Terra Femme is an essay film comprised of amateur travelogues filmed by women in the 1920s-1950s. With a score by Sarah Davachi, the film moves between geographical essay, personal inquiry, and historical speculation, examining these films as both private documents and accidental ethnographies. The films present a new type of traveller: no longer a male seeker of conquests, she might be a divorcee on a tour of biblical gardens, or a widow on a cruise to the North Pole. Representing the world through women’s eyes, the films raise questions about female representation in the archive and the role of amateur movie-making plays in understanding the participation of women in early non-fiction filmmaking.

One thing these films encode is a profound absence: the general absence of women in the film archive and the larger absence of female figures in the historical record. They also explore the attempt to concretize one’s own experience through the act of making cinema, while also acknowledging the other forms of power that gave these women access to film cameras in the first place. At once a film about longing for past worlds through cinematic excavation, this force flows in both directions: as women from the past convey themselves into the present through the power of their gaze.

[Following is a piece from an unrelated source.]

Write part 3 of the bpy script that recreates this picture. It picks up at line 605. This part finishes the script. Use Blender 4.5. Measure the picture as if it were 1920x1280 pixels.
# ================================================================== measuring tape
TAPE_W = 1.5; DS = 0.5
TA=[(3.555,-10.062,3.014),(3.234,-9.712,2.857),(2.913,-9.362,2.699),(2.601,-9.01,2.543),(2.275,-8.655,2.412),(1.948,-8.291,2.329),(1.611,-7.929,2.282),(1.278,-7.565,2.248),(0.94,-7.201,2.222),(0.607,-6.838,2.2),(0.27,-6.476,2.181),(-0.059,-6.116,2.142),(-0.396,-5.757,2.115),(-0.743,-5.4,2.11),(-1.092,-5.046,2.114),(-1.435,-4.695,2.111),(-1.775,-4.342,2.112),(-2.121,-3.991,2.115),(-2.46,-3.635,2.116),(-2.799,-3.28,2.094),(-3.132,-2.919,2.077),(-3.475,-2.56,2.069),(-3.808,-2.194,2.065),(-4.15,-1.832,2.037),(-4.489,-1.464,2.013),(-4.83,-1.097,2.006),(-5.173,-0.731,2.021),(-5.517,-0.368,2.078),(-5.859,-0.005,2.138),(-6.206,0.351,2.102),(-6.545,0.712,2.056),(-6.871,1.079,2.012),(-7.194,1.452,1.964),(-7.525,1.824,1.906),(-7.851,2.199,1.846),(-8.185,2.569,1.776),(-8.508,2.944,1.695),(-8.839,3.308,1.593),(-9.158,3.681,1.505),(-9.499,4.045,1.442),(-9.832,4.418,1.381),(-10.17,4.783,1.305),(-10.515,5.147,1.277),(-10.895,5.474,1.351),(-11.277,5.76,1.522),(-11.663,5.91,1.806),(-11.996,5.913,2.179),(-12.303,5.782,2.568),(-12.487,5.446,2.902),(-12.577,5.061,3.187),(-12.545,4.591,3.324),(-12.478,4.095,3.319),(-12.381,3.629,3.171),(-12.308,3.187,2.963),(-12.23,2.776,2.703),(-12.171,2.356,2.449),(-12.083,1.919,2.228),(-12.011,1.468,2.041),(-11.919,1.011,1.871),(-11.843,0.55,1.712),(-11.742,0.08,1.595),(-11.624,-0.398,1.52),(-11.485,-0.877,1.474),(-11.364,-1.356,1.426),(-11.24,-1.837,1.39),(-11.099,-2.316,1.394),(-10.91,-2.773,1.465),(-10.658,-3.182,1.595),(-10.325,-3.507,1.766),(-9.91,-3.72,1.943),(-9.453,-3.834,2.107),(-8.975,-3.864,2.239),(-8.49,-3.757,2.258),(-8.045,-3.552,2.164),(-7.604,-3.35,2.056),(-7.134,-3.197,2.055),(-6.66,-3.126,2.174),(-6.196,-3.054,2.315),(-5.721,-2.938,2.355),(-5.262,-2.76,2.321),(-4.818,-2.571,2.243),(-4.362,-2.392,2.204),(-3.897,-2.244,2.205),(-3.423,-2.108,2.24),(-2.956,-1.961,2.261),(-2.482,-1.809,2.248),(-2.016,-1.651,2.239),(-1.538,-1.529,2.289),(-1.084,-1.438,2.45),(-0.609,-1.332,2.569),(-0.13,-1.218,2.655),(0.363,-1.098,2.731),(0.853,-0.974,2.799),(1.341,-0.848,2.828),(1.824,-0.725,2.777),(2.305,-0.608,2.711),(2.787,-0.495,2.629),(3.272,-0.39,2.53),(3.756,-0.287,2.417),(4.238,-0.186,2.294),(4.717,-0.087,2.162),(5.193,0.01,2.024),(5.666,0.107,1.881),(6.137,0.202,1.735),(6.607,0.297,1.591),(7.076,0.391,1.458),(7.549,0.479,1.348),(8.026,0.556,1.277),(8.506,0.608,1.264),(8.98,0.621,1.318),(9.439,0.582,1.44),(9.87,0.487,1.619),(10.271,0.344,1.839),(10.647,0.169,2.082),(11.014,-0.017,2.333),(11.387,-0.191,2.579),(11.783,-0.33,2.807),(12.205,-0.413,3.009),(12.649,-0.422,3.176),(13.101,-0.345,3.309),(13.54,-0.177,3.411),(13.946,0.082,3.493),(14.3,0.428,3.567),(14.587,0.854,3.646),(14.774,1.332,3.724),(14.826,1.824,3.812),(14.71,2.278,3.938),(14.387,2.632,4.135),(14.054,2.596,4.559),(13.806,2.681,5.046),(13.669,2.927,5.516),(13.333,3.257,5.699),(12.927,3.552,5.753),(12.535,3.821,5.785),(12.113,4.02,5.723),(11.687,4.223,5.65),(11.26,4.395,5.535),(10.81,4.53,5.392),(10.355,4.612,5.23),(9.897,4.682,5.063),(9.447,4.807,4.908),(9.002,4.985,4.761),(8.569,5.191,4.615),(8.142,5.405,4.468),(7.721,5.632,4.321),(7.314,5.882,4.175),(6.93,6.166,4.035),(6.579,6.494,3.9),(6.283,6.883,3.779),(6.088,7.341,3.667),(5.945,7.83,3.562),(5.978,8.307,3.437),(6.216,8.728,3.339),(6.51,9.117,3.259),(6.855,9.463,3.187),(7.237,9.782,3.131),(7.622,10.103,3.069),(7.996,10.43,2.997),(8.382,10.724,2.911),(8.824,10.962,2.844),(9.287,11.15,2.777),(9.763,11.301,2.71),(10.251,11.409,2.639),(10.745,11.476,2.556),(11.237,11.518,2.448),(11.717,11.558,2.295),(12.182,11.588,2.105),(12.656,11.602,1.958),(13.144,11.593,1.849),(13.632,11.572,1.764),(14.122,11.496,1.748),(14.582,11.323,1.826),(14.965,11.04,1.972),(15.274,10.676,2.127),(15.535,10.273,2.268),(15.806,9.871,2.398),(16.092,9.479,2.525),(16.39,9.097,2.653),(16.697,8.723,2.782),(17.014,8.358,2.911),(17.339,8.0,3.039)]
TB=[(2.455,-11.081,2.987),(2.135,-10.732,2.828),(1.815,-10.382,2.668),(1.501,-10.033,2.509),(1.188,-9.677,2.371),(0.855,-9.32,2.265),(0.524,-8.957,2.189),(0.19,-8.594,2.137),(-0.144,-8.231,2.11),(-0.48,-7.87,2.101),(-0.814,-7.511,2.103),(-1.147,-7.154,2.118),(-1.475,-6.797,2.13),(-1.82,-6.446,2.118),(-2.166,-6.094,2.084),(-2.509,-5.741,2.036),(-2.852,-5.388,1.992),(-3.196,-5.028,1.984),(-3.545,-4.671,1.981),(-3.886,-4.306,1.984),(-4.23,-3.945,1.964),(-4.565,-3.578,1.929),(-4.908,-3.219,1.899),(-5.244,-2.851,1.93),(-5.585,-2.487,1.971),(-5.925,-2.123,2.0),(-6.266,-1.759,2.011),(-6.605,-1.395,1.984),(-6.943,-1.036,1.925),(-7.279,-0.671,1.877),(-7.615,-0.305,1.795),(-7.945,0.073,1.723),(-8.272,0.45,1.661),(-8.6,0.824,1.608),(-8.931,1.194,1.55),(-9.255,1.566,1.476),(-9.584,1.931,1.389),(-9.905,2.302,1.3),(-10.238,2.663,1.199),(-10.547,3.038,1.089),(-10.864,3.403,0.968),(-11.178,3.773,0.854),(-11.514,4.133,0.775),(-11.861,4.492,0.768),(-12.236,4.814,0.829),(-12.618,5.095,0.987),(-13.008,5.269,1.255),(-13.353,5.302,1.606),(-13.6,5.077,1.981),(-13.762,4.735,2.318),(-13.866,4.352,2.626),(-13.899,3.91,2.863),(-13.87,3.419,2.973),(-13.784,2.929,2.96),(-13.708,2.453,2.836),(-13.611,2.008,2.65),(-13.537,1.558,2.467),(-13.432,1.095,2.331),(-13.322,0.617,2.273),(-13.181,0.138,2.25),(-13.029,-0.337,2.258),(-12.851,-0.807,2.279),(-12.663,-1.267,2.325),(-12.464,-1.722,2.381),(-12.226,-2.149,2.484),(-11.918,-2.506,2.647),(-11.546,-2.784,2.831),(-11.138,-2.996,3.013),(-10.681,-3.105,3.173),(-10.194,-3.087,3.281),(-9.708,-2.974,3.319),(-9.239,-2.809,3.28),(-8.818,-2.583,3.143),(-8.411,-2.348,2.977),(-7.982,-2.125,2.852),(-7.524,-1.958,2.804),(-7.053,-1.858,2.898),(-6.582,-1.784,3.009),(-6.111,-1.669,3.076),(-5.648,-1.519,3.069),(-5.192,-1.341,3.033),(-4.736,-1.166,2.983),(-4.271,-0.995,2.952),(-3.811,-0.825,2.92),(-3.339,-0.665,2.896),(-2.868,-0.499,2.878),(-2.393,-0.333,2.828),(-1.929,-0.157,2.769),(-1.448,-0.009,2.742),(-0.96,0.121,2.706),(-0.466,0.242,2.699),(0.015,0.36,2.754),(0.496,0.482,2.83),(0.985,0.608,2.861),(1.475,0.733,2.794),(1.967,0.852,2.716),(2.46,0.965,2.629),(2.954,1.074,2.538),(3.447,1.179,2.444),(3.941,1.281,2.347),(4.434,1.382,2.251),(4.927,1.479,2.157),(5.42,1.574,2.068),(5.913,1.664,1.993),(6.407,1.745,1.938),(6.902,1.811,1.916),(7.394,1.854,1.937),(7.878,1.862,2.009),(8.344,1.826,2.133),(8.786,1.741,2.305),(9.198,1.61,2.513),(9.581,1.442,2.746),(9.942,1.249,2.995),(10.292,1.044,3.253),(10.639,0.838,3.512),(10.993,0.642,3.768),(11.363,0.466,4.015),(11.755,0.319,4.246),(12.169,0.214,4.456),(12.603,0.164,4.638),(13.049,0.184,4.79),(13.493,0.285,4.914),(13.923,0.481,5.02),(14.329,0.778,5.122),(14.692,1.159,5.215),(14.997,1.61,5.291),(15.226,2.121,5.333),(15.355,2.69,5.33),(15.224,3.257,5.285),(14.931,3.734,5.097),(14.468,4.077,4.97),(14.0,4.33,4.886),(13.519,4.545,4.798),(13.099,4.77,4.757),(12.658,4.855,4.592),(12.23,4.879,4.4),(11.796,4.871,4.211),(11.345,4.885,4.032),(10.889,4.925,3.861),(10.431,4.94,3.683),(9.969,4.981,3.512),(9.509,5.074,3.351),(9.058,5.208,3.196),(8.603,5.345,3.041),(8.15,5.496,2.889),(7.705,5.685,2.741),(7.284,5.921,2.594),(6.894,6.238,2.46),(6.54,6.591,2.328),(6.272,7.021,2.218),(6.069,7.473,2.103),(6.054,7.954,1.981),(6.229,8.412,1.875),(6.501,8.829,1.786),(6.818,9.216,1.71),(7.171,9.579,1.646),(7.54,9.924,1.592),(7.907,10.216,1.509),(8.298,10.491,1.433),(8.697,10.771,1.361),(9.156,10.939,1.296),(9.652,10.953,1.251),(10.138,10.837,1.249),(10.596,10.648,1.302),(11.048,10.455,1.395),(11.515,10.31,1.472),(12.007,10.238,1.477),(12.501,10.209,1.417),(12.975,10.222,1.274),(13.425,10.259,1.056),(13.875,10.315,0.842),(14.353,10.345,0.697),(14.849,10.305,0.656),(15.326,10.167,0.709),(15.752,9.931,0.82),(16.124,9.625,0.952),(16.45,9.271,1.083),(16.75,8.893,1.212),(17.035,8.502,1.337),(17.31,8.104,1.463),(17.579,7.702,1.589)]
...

Courtney Stephens is a writer/director of non-fiction and experimental films. The American Sector, her documentary (co-directed with Pacho Velez) about fragments of the Berlin Wall transplanted to the U.S., was named one of the best films of 2021 in The New Yorker. Her essay film, Terra Femme, comprised of amateur travel footage shot by women in the early 20th century, premiered at MoMA and has toured widely as a live performance. Her work has been exhibited at The National Gallery of Art, The Barbican, Walker Art Center, The Royal Geographical Society, BAMPFA, Garage Museum, and in film festivals including the Berlinale, Hong Kong International Film Festival, South by Southwest, and the New York Film Festival. Stephens is the recipient of a Guggenheim Fellowship and a Fulbright Scholarship to India.